Algemeen
Wat is zweefvliegen?
Een zweefvlieger kan in de lucht blijven dankzij warme, opstijgende lucht: "thermiek". In tegenstelling tot wat sommige mensen denken, hebben zweefvliegtuigen niet per se wind nodig om te kunnen vliegen. Ze vliegen ook en net zo goed wanneer het windstil is. Als je in de bergen vliegt maak je juist wel gebruik van wind, je gaat dan in zogenaamde stijgwind vliegen die langs de berg omhoog gaat. Op de meeste plekken in het vlakke Noord-West Europa ben je voornamelijk afhankelijk van thermiek.
De start en vlucht
Een speciale lier of een (motor)sleepvliegtuig brengt je naar voldoende hoogte, dat is minimaal 300 meter maar vaak veel hoger. Daarna zweeft je vliegtuig heel langzaam naar beneden. Om zo lang mogelijk in de lucht blijven ga je op zoek naar thermiekbellen.

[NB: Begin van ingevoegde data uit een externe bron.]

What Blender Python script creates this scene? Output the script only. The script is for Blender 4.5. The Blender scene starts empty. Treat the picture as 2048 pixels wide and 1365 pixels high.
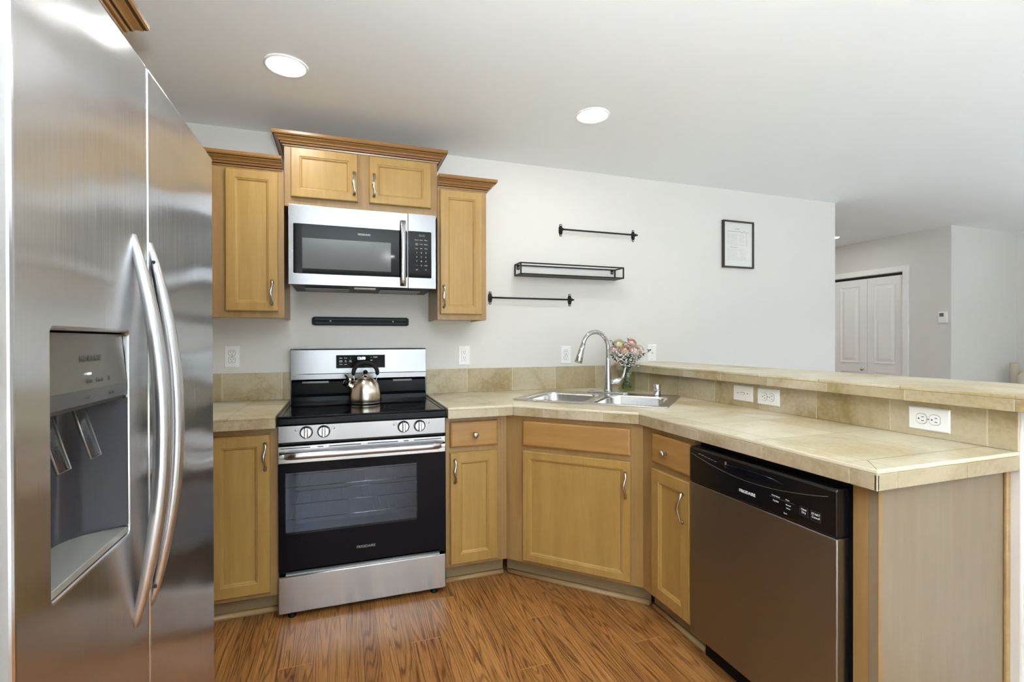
import bpy, bmesh, math, random
from mathutils import Vector, Matrix
random.seed(7)
PI = math.pi
S = bpy.context.scene
COL = S.collection

# ------------------------------------------------------------------ camera
cd = bpy.data.cameras.new('camera'); cam = bpy.data.objects.new('camera', cd); COL.objects.link(cam)
_yaw, _pit, _rol = -0.33085, -0.00447, -0.00211
_f, _px, _py = 966.53, 1014.59, 685.28
F = Vector((-math.sin(_yaw)*math.cos(_pit), math.cos(_yaw)*math.cos(_pit), math.sin(_pit)))
R0 = Vector((math.cos(_yaw), math.sin(_yaw), 0)); U0 = R0.cross(F)
R2 = R0*math.cos(_rol)+U0*math.sin(_rol); U2 = -R0*math.sin(_rol)+U0*math.cos(_rol)
M = Matrix((R2, U2, -F)).transposed().to_4x4(); M.translation = (0.2693, -2.9979, 1.2470)
cam.matrix_world = M
cd.sensor_width = 36; cd.lens = _f*36/2048
cd.shift_x = (1024-_px)/2048; cd.shift_y = (_py-682.5)/2048
cd.clip_start = 0.02; cd.clip_end = 200
S.camera = cam

# ------------------------------------------------------------------ view and world
S.view_settings.view_transform = 'Standard'; S.view_settings.look = 'None'
S.view_settings.exposure = 0.70; S.view_settings.gamma = 1; S.view_settings.use_curve_mapping = False
S.cycles.use_denoising = True
S.cycles.max_bounces = 10; S.cycles.diffuse_bounces = 6; S.cycles.glossy_bounces = 5
S.cycles.transparent_max_bounces = 12; S.cycles.sample_clamp_indirect = 60; S.cycles.caustics_refractive = False
S.cycles.caustics_reflective = False
W = bpy.data.worlds.new('daylight'); S.world = W; W.use_nodes = True
SKY, GROUND = 2.6, 5.2          # radiance of the sky, and of a glowing ground half added to lift the ceiling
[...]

Die ontstaan op plaatsen waar warme lucht loslaat van het aardoppervlak zoals belletjes in een colaglas. Als je rondjes gaat vliegen in die bellen van opstijgende lucht, gaat je vliegtuig omhoog. Met voldoende thermiek kun je met gemaak grote hoogten bereiken, 1 á 2 km is geen uitzondering. Als je zo hoog komt kun je soms wel uren in de lucht blijven.
De landing
Als er geen de thermiek meer is of wanneer de volgende vlieger aan de beurt is, zweef je rustig terug naar het aardoppervlak. Tijdens de zweefvliegopleiding leer je de vlucht steeds zo te plannen, dat je nog altijd veilig het vliegveld kunt bereiken om te landen. Na de landing helpen mensen op de grond om het vliegtuig weer terug naar de startplaats te brengen, zodat er weer een volgende vlucht mee kan worden gemaakt.

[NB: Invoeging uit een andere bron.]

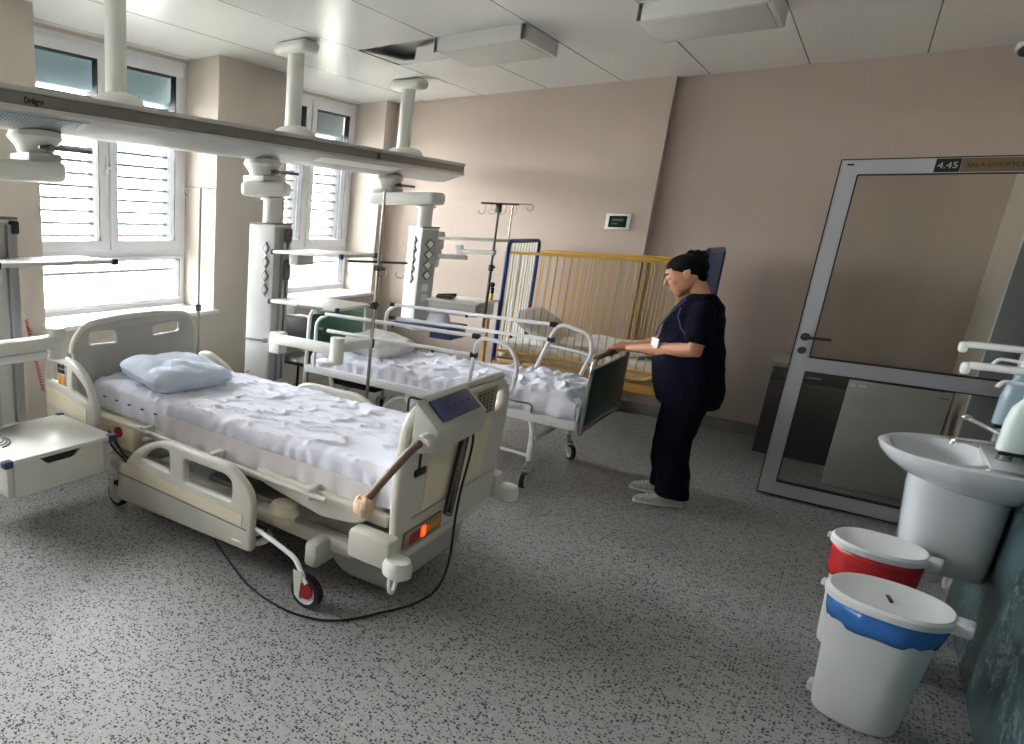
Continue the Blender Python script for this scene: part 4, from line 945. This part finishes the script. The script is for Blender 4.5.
def dispenser(y, label, mt_, dz=0):
    t = thing('soap_dispenser', label, 'soap dispenser', (.58, y, 1.1+dz), 0, None)
    MB().box(.565, .608, y-.05, y+.05, 1.0+dz, 1.33+dz, .008).build('wall_bracket', 'white', t)
    MB().loft([((.525, y, .985+dz), (.036, 0, 0), (0, .036, 0)), ((.525, y, .99+dz), (.04, 0, 0), (0, .04, 0)), ((.525, y, 1.10+dz), (.04, 0, 0), (0, .04, 0)), ((.525, y, 1.15+dz), (.033, 0, 0), (0, .034, 0)), ((.525, y, 1.185+dz), (.014, 0, 0), (0, .014, 0)), ((.525, y, 1.20+dz), (.014, 0, 0), (0, .014, 0))], p=3).build('bottle', mt_, t)
    q = MB(); q.tube(rpath([(.57, y, 1.28+dz), (.50, y, 1.285+dz), (.365, y, 1.29+dz), (.345, y, 1.275+dz)], .02), .0).box(.35, .575, y-.035, y+.035, 1.272+dz, 1.295+dz, .01).box(.335, .36, y-.035, y+.035, 1.25+dz, 1.292+dz, .01); q.build('elbow_lever', 'white', t)
    MB().cyl((.525, y, 1.19+dz), (.525, y, 1.265+dz), .016).tube(rpath([(.525, y, 1.235+dz), (.45, y, 1.24+dz), (.44, y, 1.215+dz)], .012), .007).build('pump', 'white', t)
    MB().box(.49, .565, y-.045, y+.045, .975+dz, .99+dz, .006).build('base_cradle', 'black', t)
dispenser(3.93, 'elbow-lever soap dispenser with bluish bottle, nearer the door', 'soap', -.01)
dispenser(3.68, 'elbow-lever dispenser with greenish white bottle, at the right edge above the tap', 'soap2', -.06)
o = MB().box(.52, .608, 3.42, 3.58, 1.22, 1.46, .05, seg=4).build('towel_dispenser', 'white'); tag(o, 'rounded white dispenser cut by the right edge of the photo', 'dispenser')

# ------------------------------------------------------------------ bins
def bin_(cx_, cy_, label, bag, h=.45, hinge=R(-8), k_=.93, drop=.085):
    t = thing('pedal_bin', label, 'bin', (cx_, cy_, 0), hinge)
    X = Matrix.Translation((cx_, cy_, 0)) @ Matrix.Rotation(hinge, 4, 'Z') @ Matrix.Diagonal((k_, k_, 1, 1))
    k = lambda rx, ry, z: ((0, 0, z), (rx, 0, 0), (0, ry, 0))
    MB(X).loft([k(.115, .105, 0), k(.125, .115, .004), k(.13, .12, .03), k(.155, .145, h*.85), k(.16, .15, h)], n=56, p=2.3).build('body', 'bin', t)
    # bag folded over the rim
    bmq = bmesh.new(); rings = []
    n = 96
    for r_, z in ((.158, h-drop), (.167, h-drop*.7), (.171, h-.03), (.171, h+.003)):
        rings.append([bmq.verts.new(((r_+.004*nz(math.cos(a)*5, math.sin(a)*5, z*20))*math.cos(a), (r_*.94+.004*nz(math.cos(a)*5, math.sin(a)*5, z*20))*math.sin(a), z+(.008*nz(math.cos(a)*2.2, math.sin(a)*2.2, 1+cx_) if z < h-drop+.01 else 0))) for a in [i*2*PI/n for i in range(n)]])
    for A_, B_ in zip(rings, rings[1:]):
        for i in range(n): bmq.faces.new((A_[i], A_[(i+1) % n], B_[(i+1) % n], B_[i]))
    b = MB(X); b.add(bmq); b.build('bin_liner', bag, t).modifiers.new('s', 'SOLIDIFY').thickness = .002
    b = MB(X); b.loft([k(.172, .162, h-.002), k(.182, .172, h+.003), k(.182, .172, h+.024), k(.172, .162, h+.034), k(.165, .155, h+.034), k(.155, .146, h+.03), k(.10, .094, h+.022), k(.02, .02, h+.018)], n=64, p=2.3)
    l = b.build('lid', 'bin2', t)
    MB(X).box(.165, .225, -.045, .045, h-.012, h+.03, .01).build('lid_hinge', 'bin2', l)
    MB(X).box(-.196, -.175, -.02, .02, h+.0, h+.02, .004).build('lid_lip', 'bin2', l)
    return t, X, h, l
t, X, h_, l = bin_(.290, 3.06, 'round white bin with blue liner and slotted lid, nearest the camera', 'bluebag', .45, k_=.90)
MB(X @ Matrix.Rotation(R(-72), 4, 'Z')).box(-.03, .03, -.006, .006, h_+.021, h_+.0275, .002).build('lid_slot', 'black', l)
MB(X).box(-.15, -.12, -.03, .03, .03, .07, .01).build('pedal', 'bin', t)
bin_(.268, 3.60, 'white bin with red liner under the wash basin', 'redbag', .45, k_=.80, drop=.14)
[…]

'Overland' van A naar B vliegen
Als je van een vliegveld opstijgt en ergens buiten het bereik van je eigen veld ergens anders landt, dan noemen we dat een 'overlandvlucht'.
Heb je genoeg ervaring en je brevet gehaald, dan kun je door van thermiekbel naar thermiekbel te vliegen grote afstanden afleggen. Bij zo’n overlandvlucht ben je gewoonlijk buiten glijbereik van een vliegveld. Als je dan geen thermiek kunt vinden bestaat de kans dat je een zogenaamde 'buitenlanding' moet maken, niet op een vliegveld maar bijvoorbeeld in een weiland of een pas gemaaid korenveld. Dat is dus géén noodlanding.
Op bezoek...
Dat 'buitenlanden' gebeurt verscheidene keren per jaar. In de meeste gevallen krijg je als 'vreemde vogel' een warm onthaal van de lokale bevolking. Nadat je geland bent, neem je per telefoon contact op met je clubgenoten, zodat ze je kunnen ophalen in een auto met aanhanger. In het weiland wordt het vliegtuig uit elkaar gehaald en op de aanhanger gezet.
Na thuiskomst zal je alle belevenissen natuurlijk in geuren en kleuren kunnen navertellen!